Hace treinta años, la historia tropezó con una tormenta perfecta. Un gobierno civil, elegido legítimamente, oscilaba entre la ineptitud y la parálisis. Grupos insurgentes se habían levantado en armas contra ese gobierno al que, bien o mal, debía reconocérsele su origen democrático. Las Fuerzas Armadas, que todavía tenían el porte de un partido militar, habían descerrajado la ambición de tomar el poder. Una clara mayoría social -y política- reclamaba, a su vez, una recuperación del orden a cualquier precio. Empezaba, así, una de las noches más largas y oscuras de la historia argentina, que dejaría miles de muertos y que instalaría el método aberrante del secuestro, la tortura y la desaparición de los opositores, verdaderos o inciertos.

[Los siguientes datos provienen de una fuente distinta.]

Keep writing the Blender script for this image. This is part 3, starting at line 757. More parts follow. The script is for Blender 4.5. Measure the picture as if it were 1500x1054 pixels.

La historia no es arbitraria ni sorpresiva; su trama va construyendo, a veces de manera imperceptible, los trazos del futuro. Néstor Kirchner suele decir, si bien nunca en público, que la curva maliciosa de aquel proceso histórico se produjo con la decisión irrenunciable de Juan Domingo Perón, ya anciano y enfermo, de recuperar personalmente el poder en 1973 y, encima, de nombrar como su sucesora a su propia esposa, María Estela Martínez. Su análisis puede estar teñido por cierta ideología, pero no deja de acercarse demasiado a la verdad. El viejo general, doblegado por el tiempo y la mala salud, y su esposa, seriamente limitada en su capacidad intelectual y política, terminaron haciendo un aporte importante al fracaso posterior.
Los grupos insurgentes, fundamentalmente Montoneros y el ERP, no le dieron tregua al gobierno democrático de 1973. Secuestros, asesinatos, intentos de copamientos de pueblos, comisarías y regimientos militares acompañaban a un deshilachado proceso político. A fines de 1975, ambas asociaciones guerrilleras habían pasado a la clandestinidad, luego de una breve tregua. Esto es: habían decidido combatir al gobierno constitucional con las mismas armas que habían usado, desde 1969, contra un gobierno militar.